Figure marquante de la danse, artiste d'exception, Édouard Lock a été obligé de fermer La La La Human Steps. Il a remercié ses nombreux collaborateurs dans une lettre qui témoigne de l'élégance et du raffinement de l'homme.

Malgré le soutien de mécènes, la compagnie avait des difficultés financières, entre autres parce que les subventionnaires, tant à Québec qu'à Ottawa, n'offraient aucune garantie au-delà de l'année en cours. Or, le modèle de création de Lock s'étalait sur trois ans, de la genèse d'une oeuvre aux tournées.

Certes, l'artiste de 61 ans a la réputation d'être dépensier et ses créations sont chères. N'empêche qu'il a dû vendre sa maison pour payer ses créanciers, après 35 ans de travail acharné. Une triste fin pour un chorégraphe qui a influencé trois générations d'interprètes, en plus d'offrir au public des oeuvres inoubliables.

Le milieu de la danse est en deuil. Toutefois, après le choc, il faudra réfléchir. Réfléchir à la place de la culture dans notre société.

À l'ère du déficit zéro, hausser le financement la culture semble une utopie. Pour les bailleurs de fonds, la création, c'est très désirable, mais ce n'est pas rentable.

Depuis des années, les compagnies de danse et de théâtre au Québec gèrent des coupes. Leur budget de fonctionnement est pratiquement gelé, tandis que leurs frais grimpent en flèche. Depuis l'arrivée du numérique, l'offre culturelle se diversifie et se multiplie.

En 2008, le gouvernement de Stephen Harper a aboli les programmes d'aide à l'exportation culturelle du ministère des Affaires étrangères (PromArt) et du ministère du Patrimoine canadien (Routes commerciales) qui soutenaient les tournées internationales des compagnies. Une décision qui a consterné le milieu.

À l'époque, le directeur des Grands Ballets Canadiens, Alain Dancyger, avait sonné l'alarme : « Le rayonnement de la culture canadienne à l'étranger est le reflet de l'excellence, de l'innovation et de la compétitivité des institutions, des organismes et des produits culturels développés chez nous par les artistes et artisans canadiens, qui concourent à renforcer l'économie canadienne et à diffuser l'image d'un Canada dynamique et ouvert. »
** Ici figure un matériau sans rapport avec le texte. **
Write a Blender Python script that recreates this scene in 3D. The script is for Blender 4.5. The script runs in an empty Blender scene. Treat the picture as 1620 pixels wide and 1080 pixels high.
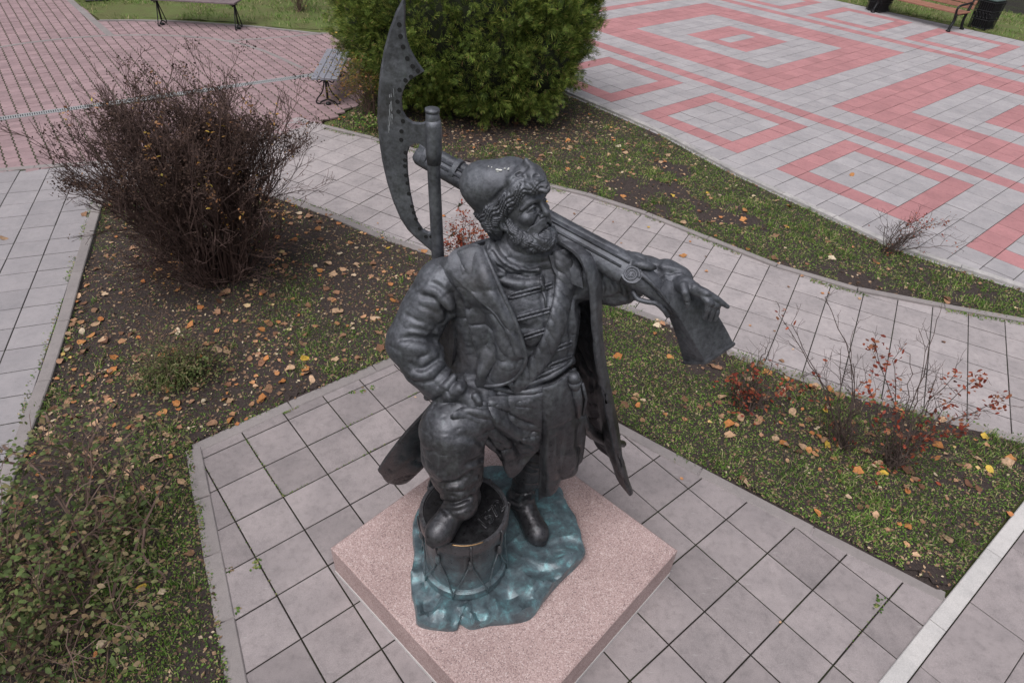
import bpy, bmesh, math, random, os
import numpy as np
from mathutils import Vector, Matrix, noise as mnoise
from mathutils.geometry import tessellate_polygon

random.seed(7); np.random.seed(7)
SC = bpy.context.scene
COL = SC.collection

# ------------------------------------------------------------------ camera
CAM_H, CAM_PITCH, CAM_ROLL, CAM_F = 4.4678, 0.67892, 0.05587, 1027.12   # focal length for a 1620 px wide picture
_fw = Vector((0, math.cos(CAM_PITCH), -math.sin(CAM_PITCH)))
_rt0 = Vector((1, 0, 0)); _up0 = _rt0.cross(_fw)
_rt = _rt0*math.cos(CAM_ROLL) + _up0*math.sin(CAM_ROLL); _up = _rt.cross(_fw)
CAM_P = Vector((0, 0, CAM_H))
cam_data = bpy.data.cameras.new('camera'); cam = bpy.data.objects.new('camera', cam_data); COL.objects.link(cam)
cam.matrix_world = Matrix(((_rt.x, _up.x, -_fw.x, 0), (_rt.y, _up.y, -_fw.y, 0), (_rt.z, _up.z, -_fw.z, CAM_H), (0, 0, 0, 1)))
cam_data.sensor_width = 36; cam_data.lens = 36*CAM_F/1620; cam_data.clip_start = 0.05; cam_data.clip_end = 500
SC.camera = cam

# ------------------------------------------------------------------ sky, sun, exposure (an overcast autumn day)
SUN_EL, SUN_AZ = math.radians(64), math.radians(205)     # azimuth clockwise from +Y
world = bpy.data.worlds.new('World'); SC.world = world; world.use_nodes = True
_n = world.node_tree.nodes; _l = world.node_tree.links
_sky = _n.new('ShaderNodeTexSky'); _sky.sky_type = 'NISHITA'; _sky.sun_disc = False
_sky.sun_elevation = SUN_EL; _sky.sun_rotation = SUN_AZ; _sky.air_density = 1.0; _sky.dust_density = 4.0
_hs = _n.new('ShaderNodeHueSaturation'); _hs.inputs['Saturation'].default_value = 0.30
_l.new(_sky.outputs[0], _hs.inputs['Color']); _l.new(_hs.outputs[0], _n['Background'].inputs['Color'])
_n['Background'].inputs['Strength'].default_value = 0.085
sun_data = bpy.data.lights.new('sun', 'SUN'); sun_data.energy = 1.5; sun_data.angle = math.radians(50); sun_data.color = (1, 0.98, 0.96)
sun = bpy.data.objects.new('sun', sun_data); COL.objects.link(sun)
_sd = Vector((math.sin(SUN_AZ)*math.cos(SUN_EL), math.cos(SUN_AZ)*math.cos(SUN_EL), math.sin(SUN_EL)))
sun.rotation_euler = _sd.to_track_quat('Z', 'Y').to_euler(); sun.location = (0, 0, 30)
SC.view_settings.view_transform = 'Standard'; SC.view_settings.look = 'None'; SC.view_settings.gamma = 1
SC.view_settings.exposure = 0.55; SC.view_settings.use_curve_mapping = False
SC.render.engine = 'CYCLES'; SC.cycles.max_bounces = 6; SC.cycles.transparent_max_bounces = 8

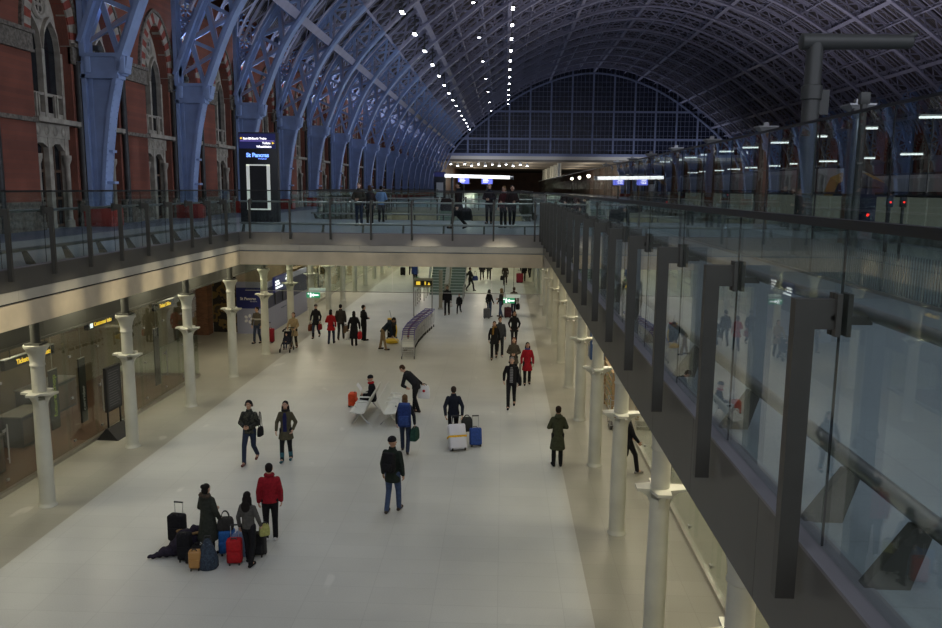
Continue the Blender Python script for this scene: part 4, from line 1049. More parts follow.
# ================================================================== undercroft downlights
dm1 = MB().lathe((0, 0, 0), [(.02, -.012), (.11, -.01), (.11, .0)], 14).mesh('lens', K['lampwarm']); dm2 = MB().lathe((0, 0, 0), [(.11, -.02), (.14, -.018), (.14, 0), (.11, 0)], 14).mesh('bezel', K['steel'])
WARM = (1, .9, .68)
def downlight(x, y, power, size=.5):
    t = thing('downlight', 'small warm recessed downlight in the soffit over the lower concourse', 'downlight', (x, y, SOF-.001), 0, 'soffit downlights')
    link('lens', dm1, t); link('bezel', dm2, t)
    if power: area((x, y, SOF-.05), (x, y, 0), power, WARM, size)
ys = 3.0
while ys < 98:
    near = ys < 46; e = 4.47 if near else 8.94
    f = 1 if near else 2
    downlight(-11.55, ys+1, 42*f); downlight(3.4, ys+1, 50*f)
    if ys > 49: downlight(-14.2, ys, 55*f)
    ys += e
for y in (30, 34.5, 39): 
    for x in (-8.2, -4.0, .2): downlight(x, y, 18)
for y in (72, 80, 90):
    for x in (-7, -2): downlight(x, y, 120)
for y in (17, 22, 27, 34): downlight(-14.2, y, 55)
for y in (5, 11, 17, 22, 27, 33): downlight(6.0, y, 40)
for i in range(13): spot((XR+.28, 2.0+2.1*i, 5.1), (XL, 2.2+2.1*i, 5.03), 1900, WARM, .15, 1, .002)  # unseen spots added under the deck edge to wash the cream band opposite
for i in range(4): spot((-8.2+2.7*i, -.3, 5.2), (-8.2+2.7*i, YB0, 4.98), 1500, WARM, .07, 1, .002)  # unseen spots added to wash the near band of the footbridge
# ribs: uplights standing on the pier collars
um = MB().rbox((0, 0, .1), (.3, .3, .2), .03).mesh('uplight_body', K['mastgrey'])
for k in range(0, 18):
    y = YR0+RS*k
    o = link('uplight', um, None, (WALLX+1.0, y+1.2, D+13.4-6.86)); o.location.z = D+6.86; o.location.x = WALLX+.18
    tag(o, 'small grey uplight on the string course beside a blue rib', 'uplight', 'rib uplights')
    spot((WALLX+.45, y+1.2, D+7.2), (WALLX+4.0, y+.5, D+15), 900 if k < 4 else 1800, (.62, .76, 1), 2.2, .8, .15)
    if k < 12: spot((WALLR-.45, y+1.2, D+7.2), (WALLR-4.0, y+.5, D+15), 240, (.62, .76, 1), 2.2, .8, .15)

# ================================================================== platform side: tall screen, masts, lamps, trains
GX = 6.0
t = thing('tall_glass_screen', 'tall glass security screen along the platform side of the deck', 'glass screen', (GX, 4, D))
st = 2.98; n = 46
pm = MB().b2((-.01, .008, .03), (.01, st-.008, 2.93)).mesh('glass_panel', K['glasstall'], False); jm = MB().b2((-.012, -.01, .03), (.012, .01, 2.93)).mesh('joint_bead', K['gasket'], False)
fr = MB()
for i in range(38): fr.b2((-.013, .04+i*st/38, .06), (-.0105, .04+i*st/38+.035, .68))
fr = fr.mesh('fritted_stripes', K['frit'], False)
for i in range(n):
    p = link('glass_panel', pm, t, (0, i*st, 0)); link('joint_bead', jm, t, (0, i*st, 0))
    if i < 14: link('fritted_stripes', fr, p)
MB().b2((-.03, 0, 2.93), (.03, n*st, 2.98)).build('top_rail', K['darkmetal'], t, False); MB().b2((-.04, 0, 0), (.04, n*st, .05)).build('base_channel', K['steel'], t, False)

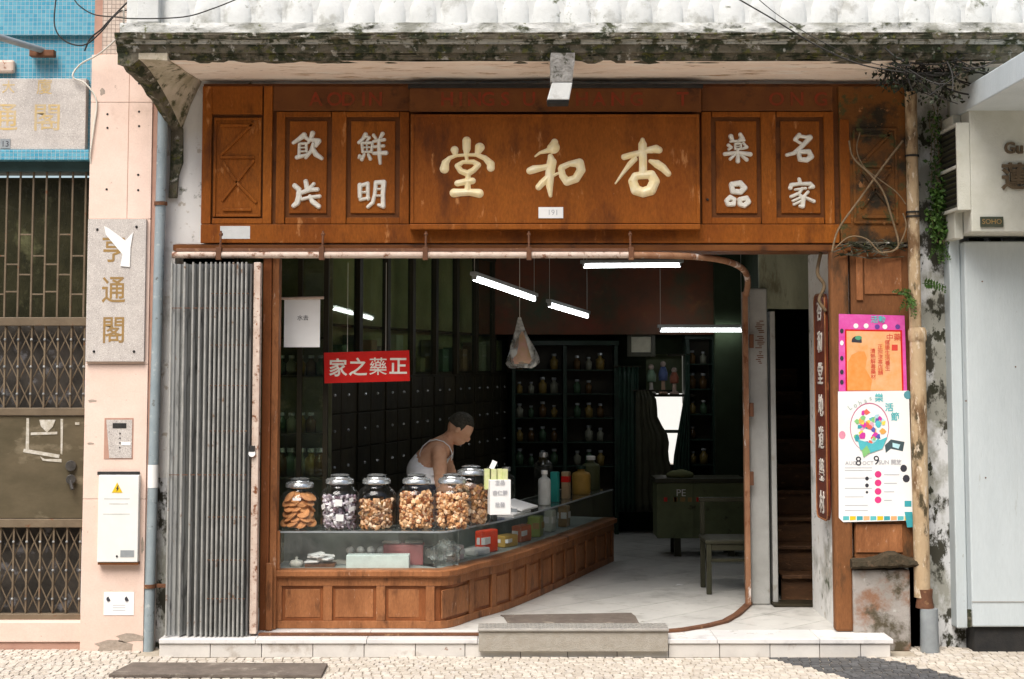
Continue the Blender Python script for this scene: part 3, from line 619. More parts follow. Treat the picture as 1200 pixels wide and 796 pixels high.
# ------------------------------------------------------------------ counter with glass case
pxs = [(320, 736), (400, 735), (480, 733.5), (525, 731), (556, 726), (590, 716), (625, 702), (660, 686), (690, 671.5), (719, 658)]
raw = [PF(a, b, ZF) for a, b in pxs]; raw[0].y = raw[1].y = raw[2].y = .04; raw[3].y = .055
path = []
for i in range(len(raw) - 1):
    p0, p1, p2, p3 = raw[max(i - 1, 0)], raw[i], raw[i + 1], raw[min(i + 2, len(raw) - 1)]
    for k in range(5):
        t = k / 5; path.append(.5 * ((2 * p1) + (p2 - p0) * t + (2 * p0 - 5 * p1 + 4 * p2 - p3) * t * t + (3 * p1 - p0 - 3 * p2 + p3) * t ** 3))
path.append(raw[-1].copy())
acc = [0]
for p, q in zip(path, path[1:]): acc.append(acc[-1] + (q - p).length)
def at(s_):
    for i in range(len(acc) - 1):
        if acc[i + 1] >= s_ or i == len(acc) - 2:
            t = (s_ - acc[i]) / (acc[i + 1] - acc[i]); p = path[i].lerp(path[i + 1], t); d_ = (path[i + 1] - path[i]).normalized(); return p, d_
def s_of_px(px):
    return min((abs(project(at(acc[-1] * k / 400)[0])[0] - px), acc[-1] * k / 400) for k in range(401))[1]
def nrm(i):
    d_ = (path[min(i + 1, len(path) - 1)] - path[max(i - 1, 0)]).normalized(); return Vector((d_.y, -d_.x, 0))
def sweep(prof, closed=True, i0=0, i1=None):
    b = MB(); i1 = len(path) if i1 is None else i1; n_ = len(prof); vs = []; fs = []
    idx = list(range(i0, i1))
    for i in idx:
        nn = nrm(i)
        for o_, z in prof: vs.append(path[i] + nn * o_ + Vector((0, 0, z - path[i].z)))
    for a in range(len(idx) - 1):
        for k in range(n_ if closed else n_ - 1): fs.append((a * n_ + k, (a + 1) * n_ + k, (a + 1) * n_ + (k + 1) % n_, a * n_ + (k + 1) % n_))
    if closed: fs += [tuple(range(n_)), tuple((len(idx) - 1) * n_ + k for k in range(n_ - 1, -1, -1))]
    return b.add(vs, fs)
zs = Z(677, .03); zg0 = Z(668, .03); zg1 = Z(624, .05)
ct = T('counter', 'long brown panelled wooden counter with curved corner and glass display case', 'counter', (-.6, .4, ZF))
sweep([(-.012, ZF + .002), (-.012, zs), (-.05, zs), (-.05, ZF + .002)]).build('base_board', m_wood, ct)
sweep([(.004, ZF + .001), (.004, ZF + .05), (-.0118, ZF + .05), (-.0118, ZF + .001)]).build('skirting', m_woodw, ct, bevel=.002)
sweep([(.006, zs - .055), (.006, zs), (-.0118, zs), (-.0118, zs - .055)]).build('top_board', m_woodw, ct, bevel=.002)
sweep([(.02, zs + .0005), (.035, zs + .012), (.035, zg0 - .006), (.02, zg0), (-.09, zg0), (-.09, zs + .0005)]).build('sill_moulding', m_woodw, ct, bevel=.002)
stl = [322, 384, 446, 503, 552]
SS = [s_of_px(p) for p in stl] ; s_ = SS[-1]; SS[0] = .03
while s_ < acc[-1] - .2: s_ += .30; SS.append(min(s_, acc[-1] - .03))
for a in SS:
    p, d_ = at(a); nn = Vector((d_.y, -d_.x, 0)); c_ = p + nn * (-.004)
    MB().obox((c_.x, c_.y, (ZF + .0505 + zs - .0555) / 2), .06, .016, zs - ZF - .107, math.atan2(d_.y, d_.x)).build('stile', m_woodw, ct, bevel=.003)
for a, b in zip(SS, SS[1:]):
    p, d_ = at((a + b) / 2); nn = Vector((d_.y, -d_.x, 0)); c_ = p + nn * (-.012)
    MB().obox((c_.x, c_.y, (ZF + zs) / 2 - .004), (b - a) - .1, .008, zs - ZF - .15, math.atan2(d_.y, d_.x)).build('panel', m_woodw, ct, bevel=.004)
# glass case
brk = [s_of_px(508), s_of_px(540), s_of_px(610), s_of_px(665)]
def gi(s_): return min(range(len(acc)), key=lambda i: abs(acc[i] - s_))
cuts = [0] + [gi(q) for q in brk] + [len(path) - 1]
for a, b in zip(cuts, cuts[1:]):
    if b > a: sweep([(-.006, zg0 + .001), (-.006, zg1)], False, a, b + 1).build('glass_pane', m_caseglass, ct)
for a in cuts[1:-1]:
    p = path[a] + nrm(a) * -.005; MB().tube([(p.x, p.y, zg0 + .001), (p.x, p.y, zg1)], .003, 5).build('glass_joint', m_caseglass, ct)
sweep([(.0, zg1 + .001), (.0, zg1 + .007), (-.42, zg1 + .007), (-.42, zg1 + .001)]).build('glass_top', m_glass, ct)
sweep([(.003, zg1 - .002), (.003, zg1 + .009), (-.006, zg1 + .009), (-.006, zg1 - .002)]).build('steel_edge', m_zinc, ct)
sweep([(-.092, zg0 - .018), (-.092, zg0 - .002), (-.45, zg0 - .002), (-.45, zg0 - .018)]).build('case_floor', M('grey_shelf', (.3, .33, .31), (.24, .27, .25), .6), ct)
sweep([(-.452, ZF + .002), (-.452, zg1), (-.47, zg1), (-.47, ZF + .002)]).build('rear_board', M('grey_green_board', (.24, .27, .24), (.18, .2, .18), .7), ct)
box('corner_post', m_woodw, ct, X(321, .03, 645), X(328, .03, 645), .022, .06, zg0 + .001, zg1 + .012, .003)

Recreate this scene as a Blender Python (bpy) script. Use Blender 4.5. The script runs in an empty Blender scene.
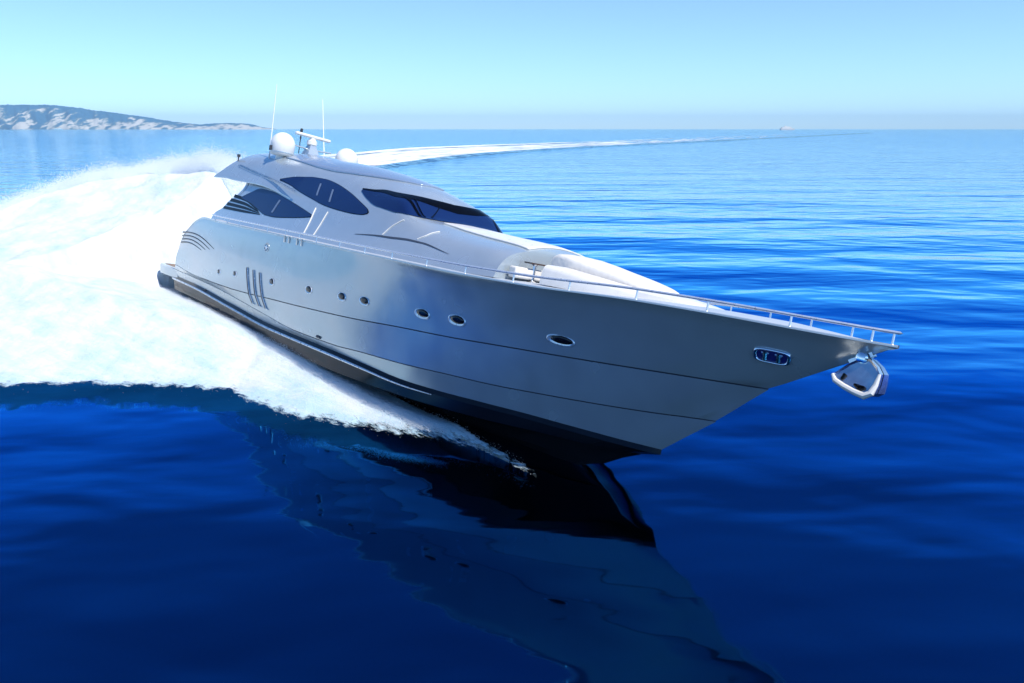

Depuis, la situation s'est aggravée. L'hiver dernier, le réputé chorégraphe Dave St-Pierre a fait une sortie remarquée en déclarant qu'il ne se produira plus à Montréal. « Pas d'argent, pas de show ! », avait-il scandé. Tout comme St-Pierre, Édouard Lock devra désormais déployer son talent et son génie sous d'autres latitudes. Pas par choix ; par nécessité.

Les coupes de 2,5 millions au Conseil des arts et lettres du Québec (CALQ), en juin dernier, affectent particulièrement le secteur de la danse. Pour l'année 2015-2016, le Regroupement québécois de la danse chiffre ses pertes financières à 800 000 $, soit près de 35 % de l'ensemble des coupes au CALQ.

Toutefois, la question est plus large que le manque chronique de financement public.

L'État doit avoir une vision en matière culturelle, comme il en a pour l'économie, l'environnement, la santé...

Si nos dirigeants ne peuvent pas reconnaître le rayonnement et l'importance du rôle que jouent les compagnies de danse à l'étranger, ils devront, un jour, se désoler de l'exil des stars de la danse canadienne.

Un pays sans culture est un pays qui se meurt.